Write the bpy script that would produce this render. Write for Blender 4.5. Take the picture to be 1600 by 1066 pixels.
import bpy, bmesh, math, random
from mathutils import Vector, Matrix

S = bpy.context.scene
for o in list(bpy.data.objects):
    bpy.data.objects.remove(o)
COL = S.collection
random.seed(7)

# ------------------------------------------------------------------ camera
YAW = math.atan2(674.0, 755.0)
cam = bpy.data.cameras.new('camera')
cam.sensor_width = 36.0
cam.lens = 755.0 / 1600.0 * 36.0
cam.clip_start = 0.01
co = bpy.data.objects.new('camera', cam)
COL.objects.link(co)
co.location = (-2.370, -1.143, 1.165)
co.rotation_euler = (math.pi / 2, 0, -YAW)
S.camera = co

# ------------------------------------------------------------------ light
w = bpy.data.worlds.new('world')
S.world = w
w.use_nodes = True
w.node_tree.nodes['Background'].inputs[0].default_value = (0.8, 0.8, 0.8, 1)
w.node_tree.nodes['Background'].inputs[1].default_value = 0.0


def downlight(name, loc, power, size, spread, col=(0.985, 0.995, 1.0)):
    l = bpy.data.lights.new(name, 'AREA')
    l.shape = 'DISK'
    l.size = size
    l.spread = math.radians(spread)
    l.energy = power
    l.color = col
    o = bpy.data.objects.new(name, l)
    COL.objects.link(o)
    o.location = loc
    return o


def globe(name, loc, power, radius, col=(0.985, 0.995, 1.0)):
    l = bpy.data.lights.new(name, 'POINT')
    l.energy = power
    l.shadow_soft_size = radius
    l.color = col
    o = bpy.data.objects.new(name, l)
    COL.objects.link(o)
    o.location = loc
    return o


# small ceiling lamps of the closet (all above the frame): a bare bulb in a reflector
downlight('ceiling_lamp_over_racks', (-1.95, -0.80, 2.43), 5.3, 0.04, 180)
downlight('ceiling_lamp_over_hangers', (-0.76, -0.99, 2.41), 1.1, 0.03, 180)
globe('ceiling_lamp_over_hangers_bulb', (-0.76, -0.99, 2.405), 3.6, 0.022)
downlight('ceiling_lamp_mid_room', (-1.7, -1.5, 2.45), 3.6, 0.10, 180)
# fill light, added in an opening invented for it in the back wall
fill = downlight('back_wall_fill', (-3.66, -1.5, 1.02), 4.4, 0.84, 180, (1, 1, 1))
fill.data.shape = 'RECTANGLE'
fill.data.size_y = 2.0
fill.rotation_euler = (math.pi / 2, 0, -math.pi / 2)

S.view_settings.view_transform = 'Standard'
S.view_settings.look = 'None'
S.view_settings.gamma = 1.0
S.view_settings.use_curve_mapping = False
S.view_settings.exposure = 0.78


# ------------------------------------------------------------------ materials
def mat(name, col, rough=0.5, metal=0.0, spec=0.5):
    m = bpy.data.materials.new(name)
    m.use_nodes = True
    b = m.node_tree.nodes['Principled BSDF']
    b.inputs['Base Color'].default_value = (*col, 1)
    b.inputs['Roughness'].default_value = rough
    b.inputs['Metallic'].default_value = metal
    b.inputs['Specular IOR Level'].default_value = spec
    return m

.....

# WHAT THE TASK REQUIRES:
Write the data out again in full and exactly.

# RESULT:
Write the bpy script that would produce this render. Write for Blender 4.5. Take the picture to be 1600 by 1066 pixels.
import bpy, bmesh, math, random
from mathutils import Vector, Matrix

S = bpy.context.scene
for o in list(bpy.data.objects):
    bpy.data.objects.remove(o)
COL = S.collection
random.seed(7)

# ------------------------------------------------------------------ camera
YAW = math.atan2(674.0, 755.0)
cam = bpy.data.cameras.new('camera')
cam.sensor_width = 36.0
cam.lens = 755.0 / 1600.0 * 36.0
cam.clip_start = 0.01
co = bpy.data.objects.new('camera', cam)
COL.objects.link(co)
co.location = (-2.370, -1.143, 1.165)
co.rotation_euler = (math.pi / 2, 0, -YAW)
S.camera = co

# ------------------------------------------------------------------ light
w = bpy.data.worlds.new('world')
S.world = w
w.use_nodes = True
w.node_tree.nodes['Background'].inputs[0].default_value = (0.8, 0.8, 0.8, 1)
w.node_tree.nodes['Background'].inputs[1].default_value = 0.0


def downlight(name, loc, power, size, spread, col=(0.985, 0.995, 1.0)):
    l = bpy.data.lights.new(name, 'AREA')
    l.shape = 'DISK'
    l.size = size
    l.spread = math.radians(spread)
    l.energy = power
    l.color = col
    o = bpy.data.objects.new(name, l)
    COL.objects.link(o)
    o.location = loc
    return o


def globe(name, loc, power, radius, col=(0.985, 0.995, 1.0)):
    l = bpy.data.lights.new(name, 'POINT')
    l.energy = power
    l.shadow_soft_size = radius
    l.color = col
    o = bpy.data.objects.new(name, l)
    COL.objects.link(o)
    o.location = loc
    return o


# small ceiling lamps of the closet (all above the frame): a bare bulb in a reflector
downlight('ceiling_lamp_over_racks', (-1.95, -0.80, 2.43), 5.3, 0.04, 180)
downlight('ceiling_lamp_over_hangers', (-0.76, -0.99, 2.41), 1.1, 0.03, 180)
globe('ceiling_lamp_over_hangers_bulb', (-0.76, -0.99, 2.405), 3.6, 0.022)
downlight('ceiling_lamp_mid_room', (-1.7, -1.5, 2.45), 3.6, 0.10, 180)
# fill light, added in an opening invented for it in the back wall
fill = downlight('back_wall_fill', (-3.66, -1.5, 1.02), 4.4, 0.84, 180, (1, 1, 1))
fill.data.shape = 'RECTANGLE'
fill.data.size_y = 2.0
fill.rotation_euler = (math.pi / 2, 0, -math.pi / 2)

S.view_settings.view_transform = 'Standard'
S.view_settings.look = 'None'
S.view_settings.gamma = 1.0
S.view_settings.use_curve_mapping = False
S.view_settings.exposure = 0.78


# ------------------------------------------------------------------ materials
def mat(name, col, rough=0.5, metal=0.0, spec=0.5):
    m = bpy.data.materials.new(name)
    m.use_nodes = True
    b = m.node_tree.nodes['Principled BSDF']
    b.inputs['Base Color'].default_value = (*col, 1)
    b.inputs['Roughness'].default_value = rough
    b.inputs['Metallic'].default_value = metal
    b.inputs['Specular IOR Level'].default_value = spec
    return m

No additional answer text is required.